I order that the trial is to proceed on the issues I have outlined only in so far they relate to issues relating to restitution of the balance of the moneys paid by Mr Jefferson into the account of the defendant together with interest if the plaintiff is successful. I accordingly rule that the claims set out in paras 10 - 20 inclusive of the first amended statement of claim and the prayer for relief of C and D inclusive cannot proceed, and are struck out.
I accordingly do not have to proceed to rule or consider the further applications of the plaintiff.
It seems to me appropriate that the plaintiff pay to the defendant the costs of the defendant's application to strike out the second amended statement of claim. If the parties cannot agree on a suitable sum within 10 days hereof, the amount is to be fixed by the Registrar on application by the defendant and the plaintiff is to pay those costs to the defendant within one month of their being fixed. I certify for clarification that the costs are to be assessed on the basis that the defendant is successful on his application to have the proceedings struck out.

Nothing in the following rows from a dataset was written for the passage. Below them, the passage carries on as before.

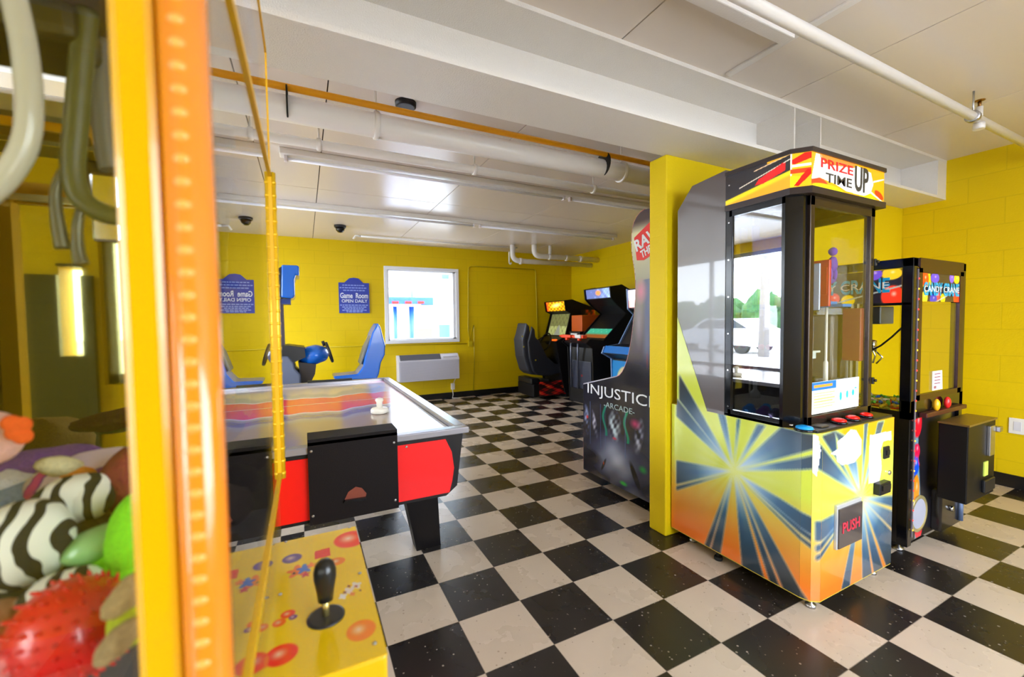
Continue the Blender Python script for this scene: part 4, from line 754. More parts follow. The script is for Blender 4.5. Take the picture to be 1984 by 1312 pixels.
MB().box((3.28, 4.70, .985), (3.34, 4.78, 1.01)).build('orange_button', mat('orange_lit', (255, 90, 20), .3, emit=.8), dcab); MB().lathe((3.36, 4.68, .82), [(.02, 0), (.016, .01)], 12, (-1, 0, 0)).build('green_button', mat('green_lit', (30, 230, 70), .3, emit=1), dcab)
def flames(U, V): 
    n = vnoise(U*.5, V*1.2, 1); A = np.full(U.shape+(3,), (30., 12., 12.)); A = mixc(A, (215, 25, 20), np.clip(.5+n*1.4-V*1.2, 0, 1)); return mixc(A, (215, 160, 60), np.clip(np.sin(U*22+V*30)+n-.9, 0, 1)*np.clip(1-np.abs(V-.12)/.14, 0, 1))
MB().box((2.84, 4.66, .05), (3.44, 5.24, .26), bv=.015).build('seat_base', BLK, dcab); art('base_art', dcab, (2.95, 4.66, .06), X, Z, .80, .24, 110, 50, flames, art_mat('flame_print', .3), 'red and gold flame art'); MB().box((2.82, 4.70, .26), (2.98, 5.2, .36), bv=.02).build('base_step', BLKM, dcab)
MB().box((3.02, 4.75, .27), (3.20, 5.15, .32), bv=.01).build('seat_rail', STEEL, dcab)
sp_ = [(1011, 625), (1017, 632), (1019, 648), (1027, 655), (1044, 688), (1062, 702), (1080, 705), (1082, 718), (1050, 727), (1022, 724), (1014, 718), (1006, 690), (1003, 658), (1007, 645)]
def pseat(t, pl, yp, hw, M, acc):
    P = [px(u, v_, 'y', yp) for u, v_ in pl]; b = MB(); b.prism([(p.x, p.z) for p in P], 'y', yp-hw*.75, yp+hw*.75); b.build('seat_shell', M, t, bevel=.03)
    for s_ in (-1, 1):
        b = MB(); b.prism([(p.x*.9+.1*P[7].x, p.z*.93+.07*P[7].z) for p in P], 'y', yp+s_*hw*.75, yp+s_*hw); b.build('bolster', acc, t, bevel=.02)
pseat(dcab, sp_, 4.95, .23, mat('dark_seat_vinyl', (42, 44, 52), .5), mat('seat_bolster', (34, 35, 42), .5))
for u, v_ in ((1012, 652), (1015, 672), (1038, 698)): p = px(u, v_, 'y', 4.72); MB().lathe((p.x, 4.72, p.z), [(.014, 0), (.012, .004)], 10, (0, -1, 0)).build('seat_slot', mat('slot_yellow', (170, 150, 20), .5), dcab)
def rearart(U, V): n = vnoise(U*.7, V*.5, 2); return mixc(mixc(np.full(U.shape+(3,), (24., 18., 18.)), (225, 60, 20), np.clip((U-.1)*8+n, 0, 1)), (235, 160, 20), np.clip((U-.28)*9+n, 0, 1)*(V > .2))
art('side_art', dcab, (3.78, 4.62, 1.02), X, Z, .32, .50, 40, 50, rearart, art_mat('flame_print', .3), 'orange and yellow side art')
# gun / boxing style cabinet
gprof = [(3.16, .08), (3.16, .92), (3.05, 1.00), (3.12, 1.06), (3.36, 1.03), (3.80, 1.43), (3.62, 1.55), (3.50, 1.66), (3.48, 1.82), (3.70, 1.86), (4.05, 1.70), (4.2, 1.5), (4.2, .08)]
gcab = cab('shooting_cabinet', 'tall black arcade cabinet with blue marquee and green screen beside the driving cabinet', gprof, 3.44, 4.08, BLK)
def blm(U, V): n = vnoise(U, V); A = np.full(U.shape+(3,), (70., 82., 130.)); A = mixc(A, (130, 160, 220), np.clip(U*2-.5+n*.5, 0, 1)); return mixc(A, (240, 110, 40), ell(U, V, (.30, .08), .08, .05, 0, .6)[0])
gart(gcab, 'marquee', blm, (3.495, 1.67), (3.475, 1.81), 3.47, 4.05, mqm, 'pale blue marquee')
def grn(U, V): n = vnoise(U*1.6, V*1.6); A = np.full(U.shape+(3,), (50., 150., 120.)); A = mixc(A, (120, 200, 170), np.clip(n+V*1.5-.5, 0, 1)); return mixc(A, (130, 70, 30), np.clip((.10-V)/.04, 0, 1))
gart(gcab, 'screen', grn, (3.40, 1.06), (3.79, 1.41), 3.49, 4.03, scr, 'glowing green screen')
MB().box((3.145, 3.5, .30), (3.16, 4.0, .72), bv=.01).build('front_panel', mat('grey_blue_panel', (52, 56, 72), .4), gcab)
orr = mat('orange_red_plastic', (245, 70, 20), .35)
for y, c in ((3.98, orr), (3.66, orr)):
    g = MB(); g.box((3.02, y-.14, 1.065), (3.10, y+.12, 1.115), bv=.012).box((3.04, y-.02, 1.03), (3.09, y+.03, 1.08), bv=.01).tube([(3.06, y+.10, 1.09), (3.06, y+.2, 1.09)], .016, 8); g.build('toy_gun', c, gcab, 'orange red game gun')
MB().box((3.0, 3.56, 1.07), (3.09, 3.70, 1.12), bv=.01).build('gun_tip', WHTP, gcab)
for y in (3.9, 3.72): MB().tube([(3.08, y, 1.03), (3.10, y+.04, .8), (3.12, y+.06, .3)], .016, 8).build('gun_hose', mat('steel_hose', (100, 104, 120), .3, .7), gcab)
MB().lathe((3.144, 3.72, .5), [(.02, 0), (.018, .004)], 10, (-1, 0, 0)).build('small_button', mat('dull_red', (150, 40, 50), .4), gcab)
sb = thing('speaker_box', 'black and orange box with a white logo between the two far cabinets', 'game part', (3.6, 4.35, 0))
MB().box((3.45, 4.2, 0), (3.9, 4.5, 1.15), bv=.01).build('body', BLKM, sb); MB().box((3.44, 4.26, 1.0), (3.45, 4.44, 1.12)).build('white_panel', WHTP, sb); MB().box((3.5, 4.2, 1.15), (3.9, 4.5, 1.42), bv=.01).build('upper_box', mat('orange_brown', (205, 90, 20), .4), sb)
# third cabinet, mostly hidden
tprof = [(3.22, .08), (3.22, .80), (3.06, .88), (3.10, .97), (3.36, 1.0), (3.62, 1.40), (3.52, 1.48), (3.50, 1.76), (4.1, 1.76), (4.15, .08)]
tcab = cab('blue_cabinet', 'arcade cabinet with pale blue sides and pink marquee half hidden behind the dark fighting cabinet', tprof, 2.55, 3.12, mat('pale_blue_side', (120, 150, 200), .35))
gart(tcab, 'marquee', lambda U, V: mixc(np.full(U.shape+(3,), (235., 150., 140.)), (240, 220, 225), (V > .1)*1.), (3.515, 1.50), (3.495, 1.74), 2.58, 3.10, mqm, 'pink marquee')
gart(tcab, 'control_panel', lambda U, V: mixc(np.full(U.shape+(3,), (20., 120., 210.)), (215, 50, 190), (V > .15)*1.), (3.05, .89), (3.10, .98), 2.57, 3.10, art_mat('panel_print', .3))
gart(tcab, 'front_art', lambda U, V: mixc(mixc(np.full(U.shape+(3,), (20., 140., 215.)), (232, 215, 160), ell(U, V, (.25, .4), .17, .2, 0, .1)[0]), (20, 30, 40), ell(U, V, (.25, .4), .07, .1, 0, .2)[0]), (3.215, .12), (3.215, .78), 2.57, 3.10, art_mat('panel_print', .3))
# ================================================================== blue motion game behind the hockey table
bg_ = thing('racing_game', 'blue and grey sit-down racing game with a blue moulded seat, behind the air hockey table', 'arcade machine', (-.5, 4.3, 0))
def pz(u, v_, y): p = px(u, v_, 'y', y); return (p.x, p.z)
blp = mat('glossy_blue_plastic', (10, 100, 205), .25, coat=.4); gyp = mat('grey_console', (92, 100, 122), .4)
MB().prism([pz(*q, 4.2) for q in ((547, 517), (575, 518), (580, 520), (580, 538), (574, 536), (571, 545), (572, 575), (568, 580), (546, 578))], 'y', 4.0, 4.5).build('monitor_shell', blp, bg_, 'blue monitor shell', bevel=.015)
MB().prism([pz(*q, 4.2) for q in ((520, 535), (547, 520), (547, 578), (530, 580), (520, 575))], 'y', 4.02, 4.48).build('monitor_back', BLKM, bg_); MB().prism([pz(*q, 4.2) for q in ((546, 580), (563, 580), (563, 590), (546, 590))], 'y', 4.1, 4.4).build('monitor_bracket', mat('navy_bracket', (16, 50, 120), .4), bg_)
MB().prism([pz(*q, 4.2) for q in ((538, 578), (548, 578), (552, 672), (540, 672))], 'y', 4.15, 4.35).build('post', mat('dark_violet_post', (58, 46, 62), .4), bg_)
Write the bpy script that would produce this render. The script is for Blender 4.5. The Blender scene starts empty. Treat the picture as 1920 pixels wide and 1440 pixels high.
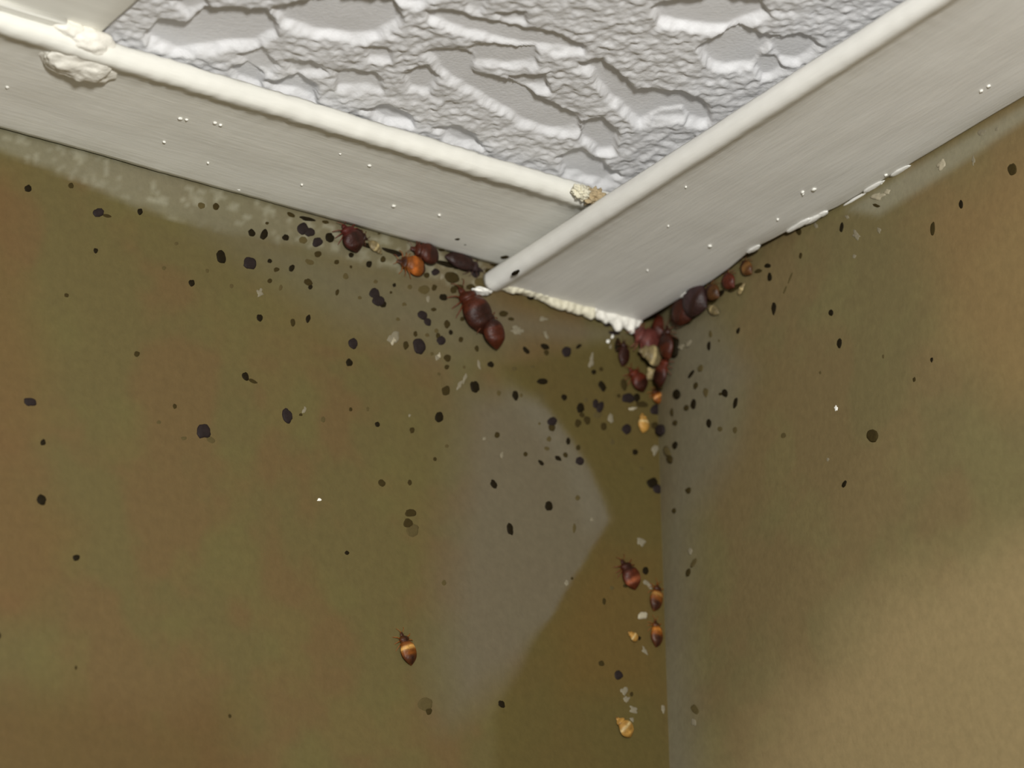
import bpy, bmesh, math, random
import numpy as np
from mathutils import Vector, Matrix, noise

# ---------------------------------------------------------------- camera, world, lights, exposure
# all lengths are worked out in millimetres from the upper corner of the room and divided by 1000
S = 0.001
ZC = 2.4                                   # height of the suspended ceiling's edge trim above the floor (m)
R = np.array([[0.8045919521, -0.5916059325, -0.0513245679],
              [-0.2012125541, -0.3529247030, 0.9137601776],
              [-0.5586996498, -0.7248769376, -0.4029989164]])
CAM = np.array([-219.95, -258.99, -156.36])
F = 5548.9
scene = bpy.context.scene
C = scene.collection

def P(v):
    return Vector((float(v[0]) * S, float(v[1]) * S, float(v[2]) * S + ZC))

cam_data = bpy.data.cameras.new('camera')
cam = bpy.data.objects.new('camera', cam_data); C.objects.link(cam)
cam_data.sensor_width = 36.0
cam_data.lens = F * 36.0 / 1920.0
cam_data.clip_start = 0.01; cam_data.clip_end = 20
M4 = Matrix([[R[0][i], R[1][i], R[2][i], 0] for i in range(3)] + [[0, 0, 0, 1]])
cam.matrix_world = Matrix.Translation(P(CAM)) @ M4
cam_data.dof.use_dof = True
cam_data.dof.focus_distance = 0.332
cam_data.dof.aperture_fstop = cam_data.lens / 3.4
scene.camera = cam

scene.view_settings.view_transform = 'Standard'
scene.view_settings.look = 'None'
scene.view_settings.gamma = 1.0
scene.view_settings.use_curve_mapping = False
scene.view_settings.exposure = 0.0

world = bpy.data.worlds.new('World'); scene.world = world
world.use_nodes = True
bg = world.node_tree.nodes['Background']
bg.inputs['Color'].default_value = (1.0, 0.98, 0.94, 1)
bg.inputs['Strength'].default_value = 0.26

def lamp(name, loc, target, size, power, col):
    ld = bpy.data.lights.new(name, 'AREA'); ld.shape = 'DISK'; ld.size = size * S
    ld.energy = power; ld.color = col
    lo = bpy.data.objects.new(name, ld); C.objects.link(lo)
    lo.location = P(loc)
    lo.rotation_euler = (P(target) - P(loc)).to_track_quat('-Z', 'Y').to_euler()
    return lo
lamp('torch_light', (-205, -300, -96), (-25, -30, -10), 30, 1.13, (1.0, 0.99, 0.95))

# ---------------------------------------------------------------- helpers
def ray(u, v):
    return R.T @ np.array([(u - 962.0) / F, -(v - 721.5) / F, -1.0])

def hit(u, v, ax, val):
    d = ray(u, v); t = (val - CAM[ax]) / d[ax]
    return CAM + t * d

def proj(X, Y, Z):
    q = [R[i][0] * (X - CAM[0]) + R[i][1] * (Y - CAM[1]) + R[i][2] * (Z - CAM[2]) for i in range(3)]
    return 962 + F * q[0] / -q[2], 721.5 - F * q[1] / -q[2]

def lin(c):
    return [((v / 255.0) / 12.92 if v / 255.0 <= 0.04045 else ((v / 255.0 + 0.055) / 1.055) ** 2.4) for v in c]

def sdist(U, V, poly):
    """signed distance to polygon, positive inside"""
    n = len(poly)
    D = np.full(U.shape, 1e18); inside = np.zeros(U.shape, bool)
    for i in range(n):
        x0, y0 = poly[i]; x1, y1 = poly[(i + 1) % n]
        ex, ey = x1 - x0, y1 - y0
        t = np.clip(((U - x0) * ex + (V - y0) * ey) / (ex * ex + ey * ey + 1e-9), 0, 1)
        D = np.minimum(D, (U - x0 - t * ex) ** 2 + (V - y0 - t * ey) ** 2)
        c = ((y0 > V) != (y1 > V))
        xi = ex * (V - y0) / (ey if abs(ey) > 1e-9 else 1e-9) + x0
        inside ^= c & (U < xi)
    return np.where(inside, 1, -1) * np.sqrt(D)

def sstep(d, soft):
    t = np.clip(d / soft * 0.5 + 0.5, 0, 1)
    return t * t * (3 - 2 * t)

_rng = np.random.RandomState(7)
def vnoise(A, B, scale, seed):
    """smooth value noise on arrays (mm coords)"""
    g = np.random.RandomState(seed).rand(128, 128)
    a = A / scale; b = B / scale
    ia = np.floor(a).astype(int); ib = np.floor(b).astype(int)
    fa = a - ia; fb = b - ib
    fa = fa * fa * (3 - 2 * fa); fb = fb * fb * (3 - 2 * fb)
    def G(i, j): return g[i % 128, j % 128]
    return (G(ia, ib) * (1 - fa) + G(ia + 1, ib) * fa) * (1 - fb) + (G(ia, ib + 1) * (1 - fa) + G(ia + 1, ib + 1) * fa) * fb

def fbm(A, B, scale, seed, octs=4):
    r = 0; w = 0.5; tot = 0
    for k in range(octs):
        r = r + w * vnoise(A + 13.7 * k, B - 7.1 * k, scale / 2 ** k, seed + k); tot += w; w *= 0.5
    return r / tot

def link_mesh(name, verts, faces, mat, parent=None, smooth=True, loc=None, colors=None):
    """verts in mm (absolute unless loc is given: then relative to loc)"""
    me = bpy.data.meshes.new(name)
    if loc is None:
        vv = [(x * S, y * S, z * S + ZC) for x, y, z in verts]
    else:
        vv = [(x * S, y * S, z * S) for x, y, z in verts]
    me.from_pydata(vv, [], faces)
    me.materials.append(mat)
    if smooth:
        me.polygons.foreach_set('use_smooth', [True] * len(me.polygons))
    if colors is not None:
        at = me.color_attributes.new('Col', 'FLOAT_COLOR', 'POINT')
        arr = np.ones((len(verts), 4), dtype=np.float32); arr[:, :3] = np.asarray(colors)
        at.data.foreach_set('color', arr.ravel())
    me.update()
    o = bpy.data.objects.new(name, me); C.objects.link(o)
    if loc is not None: o.location = P(loc)
    if parent is not None:
        o.parent = parent
    return o

def tag(o, label=None, cat=None, group=None, kind=None):
    if label: o['label'] = label
    if cat: o['category'] = cat
    if group: o['group'] = group
    if kind: o['kind'] = kind
    return o

def grid_faces(na, nb, flip=False):
    i = np.arange(na - 1)[:, None] * nb + np.arange(nb - 1)[None, :]
    q = np.stack([i, i + 1, i + nb + 1, i + nb], -1).reshape(-1, 4)
    if flip: q = q[:, ::-1]
    return q.tolist()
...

I have not reserved costs in the cause because the defendant has been put to considerable expense in having to bring this application and retain counsel to argue the application in Vava'u. I am also aware that the plaintiff has informed the Court he has insufficient funds to retain counsel, so that his ability to be able to pay costs may now be in question.
Further, the plaintiff is not to bring any further application in this Court, nor apply for a trial date until the costs on this application have been paid.
Once costs on this application have been paid, I set the following timetable.
The defendant is to file a defence to the first amended statement of claim within fourteen days of his costs being paid by the defendant.
I order both the plaintiff and the defendant to complete full discovery and inspection within two months after the defence has been filed.